Gone were the 1930s when it had been well known as the goal of daring round-the-world flyers, even though the name was familiar. Probably, people surmised, it had been named after Charles Darwin. But had the great British naturalist ever been as far afield as Australia? The doubts were not surprising, for few associated photographs of a bearded 80 year old with the young man of 22 who had made one of the most significant voyages of all time. This was a voyage to the New World in 1831.
With the help of an artist, Darwin’s task was to record and obtain specimens of the plant and animal life of the countries visited, and for the next five years he worked with enthusiasm as the Beagle, on which he was travelling, slowly made her way along the coasts of South America and onwards to lands that were still mentioned very hazily in even the best geography books. Tahiti, the Maldives, Keeling Island, Tasmania, New Zealand, Australia, Darwin saw them all, and as he noted, collected and catalogued his specimens a new and extraordinary conviction began to form in his mind.

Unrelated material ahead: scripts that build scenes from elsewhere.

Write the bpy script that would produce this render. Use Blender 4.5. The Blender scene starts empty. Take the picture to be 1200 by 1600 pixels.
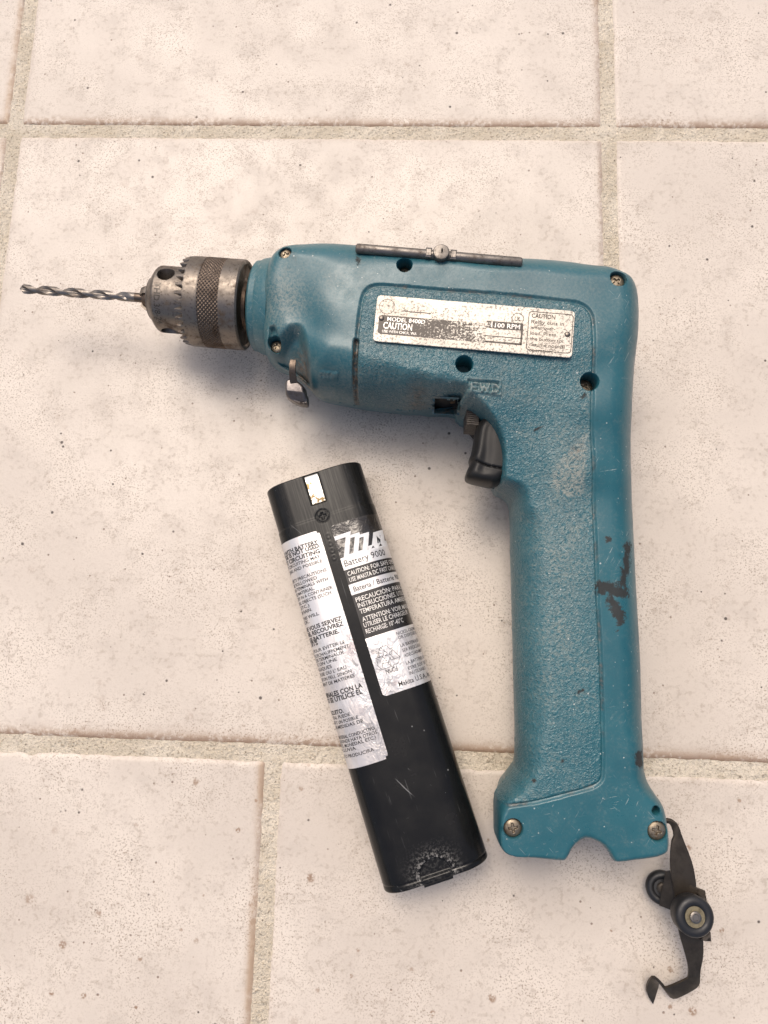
import bpy, math, random
import numpy as np
from mathutils import Matrix, Vector

random.seed(7)
rng = np.random.default_rng(11)
scene = bpy.context.scene
COL = scene.collection
MM = 0.001

# ------------------------------------------------------------------ camera
FPX = 1150.0                                    # focal length in pixels of the 1200 x 1600 photograph
CAM_ROT = (0.16838555, 0.03299142, 0.03090752)
CAM_POS = np.array([212.14981, -254.34073, 338.5578])      # millimetres above the tiles


def rot_zyx(a, b, c):
    ca, sa, cb, sb, cc, sc = math.cos(a), math.sin(a), math.cos(b), math.sin(b), math.cos(c), math.sin(c)
    X = np.array([[1, 0, 0], [0, ca, -sa], [0, sa, ca]])
    Y = np.array([[cb, 0, sb], [0, 1, 0], [-sb, 0, cb]])
    Z = np.array([[cc, -sc, 0], [sc, cc, 0], [0, 0, 1]])
    return Z @ Y @ X


RCAM = rot_zyx(*CAM_ROT)
cam_data = bpy.data.cameras.new("camera")
cam = bpy.data.objects.new("camera", cam_data)
COL.objects.link(cam)
cam_data.sensor_fit = 'VERTICAL'
cam_data.sensor_height = 24.0
cam_data.lens = 24.0 * FPX / 1600.0
cam_data.clip_start = 0.01
cam_data.clip_end = 50.0
M4 = Matrix.Identity(4)
for i in range(3):
    for j in range(3):
        M4[i][j] = RCAM[i][j]
    M4[i][3] = CAM_POS[i] * MM
cam.matrix_world = M4
scene.camera = cam

# ------------------------------------------------------------------ light
SUN_EL, SUN_AZ = math.radians(64), math.radians(-20)     # azimuth from +Y towards +X (clockwise)
world = bpy.data.worlds.new("World")
scene.world = world
world.use_nodes = True
wn = world.node_tree.nodes
wn.clear()
w_out = wn.new('ShaderNodeOutputWorld')
w_bg = wn.new('ShaderNodeBackground')
w_sky = wn.new('ShaderNodeTexSky')
w_sky.sky_type = 'NISHITA'
w_sky.sun_disc = False
w_sky.sun_elevation = SUN_EL
w_sky.sun_rotation = SUN_AZ
w_sky.air_density = 0.9
w_sky.dust_density = 6.5
w_sky.ozone_density = 0.6
w_bg.inputs['Strength'].default_value = 0.15
world.node_tree.links.new(w_sky.outputs[0], w_bg.inputs['Color'])
world.node_tree.links.new(w_bg.outputs[0], w_out.inputs['Surface'])

sun_data = bpy.data.lights.new("sun", 'SUN')
sun_data.energy = 0.95
sun_data.angle = math.radians(27)
sun_data.color = (1.0, 0.92, 0.83)
sun = bpy.data.objects.new("sun", sun_data)
COL.objects.link(sun)
sdir = Vector((math.cos(SUN_EL) * math.sin(SUN_AZ), math.cos(SUN_EL) * math.cos(SUN_AZ), math.sin(SUN_EL)))
sun.rotation_euler = sdir.to_track_quat('Z', 'Y').to_euler()
sun.location = sdir * 2

scene.view_settings.view_transform = 'Standard'
scene.view_settings.look = 'None'
scene.view_settings.exposure = 0.17
scene.view_settings.gamma = 1.0

# ------------------------------------------------------------------ small helpers


def smooth(a, b, x):
    t = np.clip((x - a) / (b - a), 0, 1)
    return t * t * (3 - 2 * t)


def mesh_from(name, V, F, mat=None, parent=None, attrs=None, smooth_shade=True, sharp=None):
    """V in millimetres; F list/array of faces; one object."""
    V = np.asarray(V, dtype=np.float64) * MM
    me = bpy.data.meshes.new(name)
    if isinstance(F, np.ndarray):
        nf, k = F.shape
        me.vertices.add(len(V))
        me.vertices.foreach_set('co', V.astype(np.float32).ravel())
        me.loops.add(nf * k)
        me.loops.foreach_set('vertex_index', F.astype(np.int32).ravel())
        me.polygons.add(nf)
        me.polygons.foreach_set('loop_start', np.arange(0, nf * k, k, dtype=np.int32))
        me.polygons.foreach_set('loop_total', np.full(nf, k, dtype=np.int32))
        me.update(calc_edges=True)
        me.validate()
    else:
        me.from_pydata([tuple(v) for v in V], [], [tuple(f) for f in F])
        me.validate()
    if smooth_shade:
        me.polygons.foreach_set('use_smooth', np.ones(len(me.polygons), dtype=bool))
        if sharp is not None:
            me.set_sharp_from_angle(angle=math.radians(sharp))
    if attrs:
        for k, a in attrs.items():
            at_ = me.attributes.new(k, 'FLOAT', 'POINT')
            at_.data.foreach_set('value', np.asarray(a, dtype=np.float32))
    if mat:
        me.materials.append(mat)
    o = bpy.data.objects.new(name, me)
    COL.objects.link(o)
    if parent:
        o.parent = parent
    return o


def empty(name, M=None):
    o = bpy.data.objects.new(name, None)
    COL.objects.link(o)
    o.empty_display_size = 0.02
    if M is not None:
        o.matrix_world = M
    return o


def tag(o, label=None, cat=None, group=None, kind=None):
    if label:
        o['label'] = label
    if cat:
        o['category'] = cat
    if group:
        o['group'] = group
    if kind:
        o['kind'] = kind


class Geo:
    """collects several solids into one mesh"""

    def __init__(self):
        self.v, self.f = [], []

    def add(self, V, F):
        b = len(self.v)
        self.v += [tuple(p) for p in V]
        self.f += [tuple(b + i for i in f) for f in F]
        return self

    def build(self, name, mat, parent=None, sharp=35):
        return mesh_from(name, self.v, self.f, mat, parent, sharp=sharp)


def basis(axis, up=(0, 0, 1)):
    ex = np.array(axis, float)
    ex /= np.linalg.norm(ex)
    u = np.array(up, float)
    u = u - ex * (u @ ex)
    u /= np.linalg.norm(u)
    w = np.cross(u, ex)
    return ex, u, w


def lathe(profile, origin, axis, n=48, up=(0, 0, 1), cap0=True, cap1=True, rfun=None):
    """profile: list of (t, r) along the axis"""
    ex, u, w = basis(axis, up)
    o = np.array(origin, float)
    V, F = [], []
    for (t, r) in profile:
        for k in range(n):
            a = 2 * math.pi * k / n
            V.append(o + ex * t + r * (math.cos(a) * u + math.sin(a) * w))
    m = len(profile)
    for i in range(m - 1):
        for k in range(n):
            k2 = (k + 1) % n
            F.append((i * n + k, i * n + k2, (i + 1) * n + k2, (i + 1) * n + k))
    if cap0:
        F.append(tuple(reversed(range(n))))
    if cap1:
        F.append(tuple((m - 1) * n + k for k in range(n)))
    return V, F


def tube(points, radii, n=16, up=(0, 0, 1)):
    P = [np.array(p, float) for p in points]
    if not hasattr(radii, '__len__'):
        radii = [radii] * len(P)
    V, F = [], []
    for i, p in enumerate(P):
        d = P[min(i + 1, len(P) - 1)] - P[max(i - 1, 0)]
        ex, u, w = basis(d, up)
        for k in range(n):
            a = 2 * math.pi * k / n
            V.append(p + radii[i] * (math.cos(a) * u + math.sin(a) * w))
    for i in range(len(P) - 1):
        for k in range(n):
            k2 = (k + 1) % n
            F.append((i * n + k, i * n + k2, (i + 1) * n + k2, (i + 1) * n + k))
    F.append(tuple(reversed(range(n))))
    F.append(tuple((len(P) - 1) * n + k for k in range(n)))
    return V, F


def vnoise(P, scale, seed=0):
    """2-D value noise, P (N,2) -> (N,) in -1..1"""
    q = np.asarray(P) * scale
    i = np.floor(q).astype(np.int64)
    f = q - i
    f = f * f * (3 - 2 * f)

    def h(a, b):
        n = (a * 374761393 + b * 668265263 + seed * 974711) & 0x7fffffff
        n = ((n ^ (n >> 13)) * 1274126177) & 0x7fffffff
        return ((n ^ (n >> 16)) & 0xffff) / 32767.5 - 1
    a, b = i[:, 0], i[:, 1]
    x0 = h(a, b) * (1 - f[:, 0]) + h(a + 1, b) * f[:, 0]
    x1 = h(a, b + 1) * (1 - f[:, 0]) + h(a + 1, b + 1) * f[:, 0]
    return x0 * (1 - f[:, 1]) + x1 * f[:, 1]


def fbm(P, scale, seed=0, oct=3):
    s, a = 0, 1.0
    for k in range(oct):
        s = s + a * vnoise(P, scale * 2 ** k, seed + k)
        a *= 0.5
    return s


def seg_closest(P, poly, closed):
    """distance and closest point from each P to a polyline"""
    P = np.asarray(P, float)
    A = np.asarray(poly, float)
    n = len(A)
    best = np.full(len(P), 1e18)
    bx = np.zeros(len(P))
    by = np.zeros(len(P))
    for i in range(n if closed else n - 1):
        a, b = A[i], A[(i + 1) % n]
        d = b - a
        L = d @ d + 1e-12
        t = np.clip(((P[:, 0] - a[0]) * d[0] + (P[:, 1] - a[1]) * d[1]) / L, 0, 1)
        cx, cy = a[0] + t * d[0], a[1] + t * d[1]
        q = (P[:, 0] - cx) ** 2 + (P[:, 1] - cy) ** 2
        m = q < best
        best[m] = q[m]
        bx[m] = cx[m]
        by[m] = cy[m]
    return np.sqrt(best), np.stack([bx, by], 1)


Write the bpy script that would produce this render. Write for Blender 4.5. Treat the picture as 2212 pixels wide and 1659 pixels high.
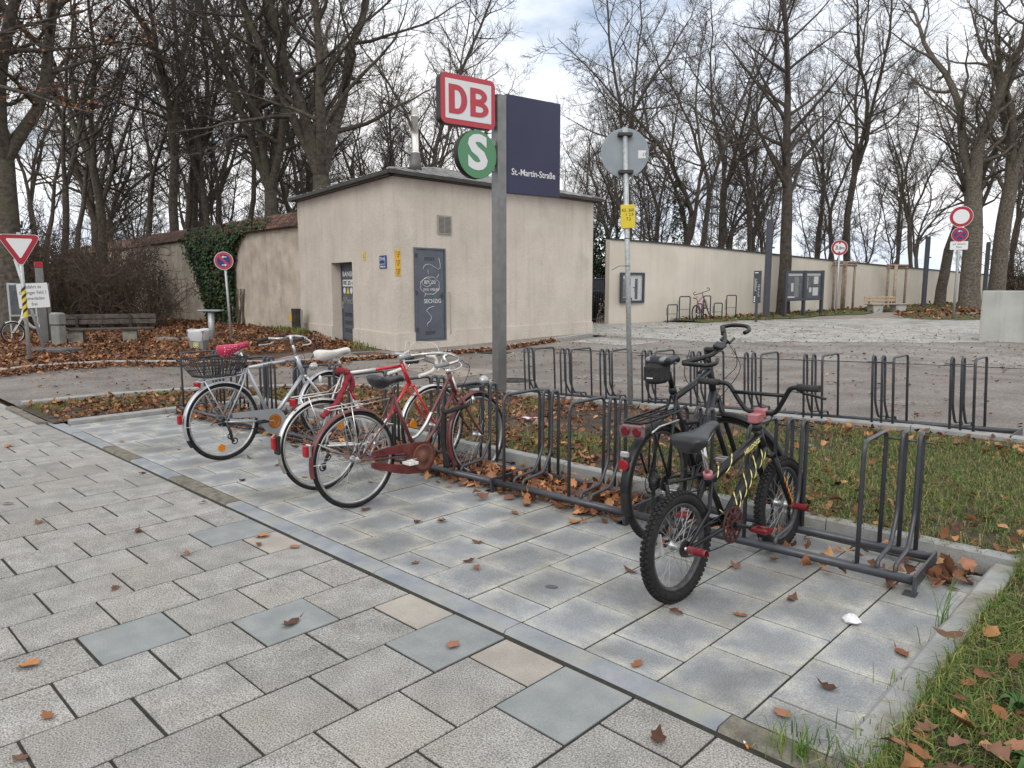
import bpy, bmesh, math, random
import numpy as np
from mathutils import Vector, Matrix
PI = math.pi
R = math.radians
random.seed(7)
rng = np.random.default_rng(7)
SC = bpy.context.scene
for o in list(bpy.data.objects):
    bpy.data.objects.remove(o)

# ------------------------------------------------------------------ camera
cam_d = bpy.data.cameras.new('camera')
cam = bpy.data.objects.new('camera', cam_d)
SC.collection.objects.link(cam)
SC.camera = cam
cam_d.sensor_fit = 'HORIZONTAL'
cam_d.sensor_width = 36
cam_d.lens = 36 * 1590 / 2212
cam_d.clip_start = 0.05
cam_d.clip_end = 3000
yaw, pitch = R(-44.093), R(7.7)
fw0 = Vector((math.sin(yaw), math.cos(yaw), 0))
right = Vector((math.cos(yaw), -math.sin(yaw), 0))
fw = fw0 * math.cos(pitch) - Vector((0, 0, math.sin(pitch)))
up = right.cross(fw)
cm = Matrix((right, up, -fw)).transposed().to_4x4()
cm.translation = (0, 0, 1.55)
cam.matrix_world = cm

# ------------------------------------------------------------------ world
SUN_EL, SUN_AZ = R(38), R(150)      # azimuth measured clockwise from +Y
wd = bpy.data.worlds.new('World')
SC.world = wd
wd.use_nodes = True
nt = wd.node_tree
nt.nodes.clear()
N = nt.nodes.new
Lk = nt.links.new
out = N('ShaderNodeOutputWorld')
sky = N('ShaderNodeTexSky')
sky.sky_type = 'NISHITA'
sky.sun_disc = False
sky.sun_elevation = SUN_EL
sky.sun_rotation = SUN_AZ
sky.dust_density = 2.0
bg1 = N('ShaderNodeBackground'); bg1.inputs[1].default_value = 0.11
Lk(sky.outputs[0], bg1.inputs[0])
tc = N('ShaderNodeTexCoord')
sep = N('ShaderNodeSeparateXYZ'); Lk(tc.outputs['Generated'], sep.inputs[0])
addz = N('ShaderNodeMath'); addz.operation = 'ADD'; addz.inputs[1].default_value = 0.16
ab = N('ShaderNodeMath'); ab.operation = 'ABSOLUTE'; Lk(sep.outputs[2], ab.inputs[0]); Lk(ab.outputs[0], addz.inputs[0])
dx = N('ShaderNodeMath'); dx.operation = 'DIVIDE'; Lk(sep.outputs[0], dx.inputs[0]); Lk(addz.outputs[0], dx.inputs[1])
dy = N('ShaderNodeMath'); dy.operation = 'DIVIDE'; Lk(sep.outputs[1], dy.inputs[0]); Lk(addz.outputs[0], dy.inputs[1])
cmb = N('ShaderNodeCombineXYZ'); Lk(dx.outputs[0], cmb.inputs[0]); Lk(dy.outputs[0], cmb.inputs[1])
n1 = N('ShaderNodeTexNoise'); n1.inputs['Scale'].default_value = 0.9; n1.inputs['Detail'].default_value = 6; n1.inputs['Roughness'].default_value = 0.55
Lk(cmb.outputs[0], n1.inputs['Vector'])
n2 = N('ShaderNodeTexNoise'); n2.inputs['Scale'].default_value = 0.45; n2.inputs['Detail'].default_value = 5
mp2 = N('ShaderNodeVectorMath'); mp2.operation = 'ADD'; mp2.inputs[1].default_value = (7.3, 2.1, 0)
Lk(cmb.outputs[0], mp2.inputs[0]); Lk(mp2.outputs[0], n2.inputs['Vector'])
r1 = N('ShaderNodeValToRGB')
r1.color_ramp.elements[0].position = 0.38; r1.color_ramp.elements[0].color = (0.66, 0.72, 0.82, 1)
r1.color_ramp.elements[1].position = 0.55; r1.color_ramp.elements[1].color = (0.985, 0.985, 0.985, 1)
Lk(n2.outputs[0], r1.inputs[0])
bg2 = N('ShaderNodeBackground'); bg2.inputs[1].default_value = 1.12
Lk(r1.outputs[0], bg2.inputs[0])
r2 = N('ShaderNodeValToRGB')
r2.color_ramp.elements[0].position = 0.29; r2.color_ramp.elements[0].color = (0, 0, 0, 1)
r2.color_ramp.elements[1].position = 0.41; r2.color_ramp.elements[1].color = (1, 1, 1, 1)
Lk(n1.outputs[0], r2.inputs[0])
mx = N('ShaderNodeMixShader')
Lk(r2.outputs[0], mx.inputs[0]); Lk(bg1.outputs[0], mx.inputs[1]); Lk(bg2.outputs[0], mx.inputs[2])
Lk(mx.outputs[0], out.inputs[0])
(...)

It had begun to grow after his visit to the Galapagos Islands, where he had light-heartedly ridden on the back of a giant tortoise and faithfully logged its speed as 4 miles per day. The islands abounded in a number of different types of finch, each specially equipped by nature for a particular task. On one island the birds had strong beaks for cracking the local nuts, on another they had small beaks for catching insects. There were woodpecker-like finches, and fruit-eating finches and even one that dug grubs from holes with a cactus spine. It seemed to Darwin reasonable to suppose that they had evolved, and adapted their shape over the centuries in order to suit their surroundings.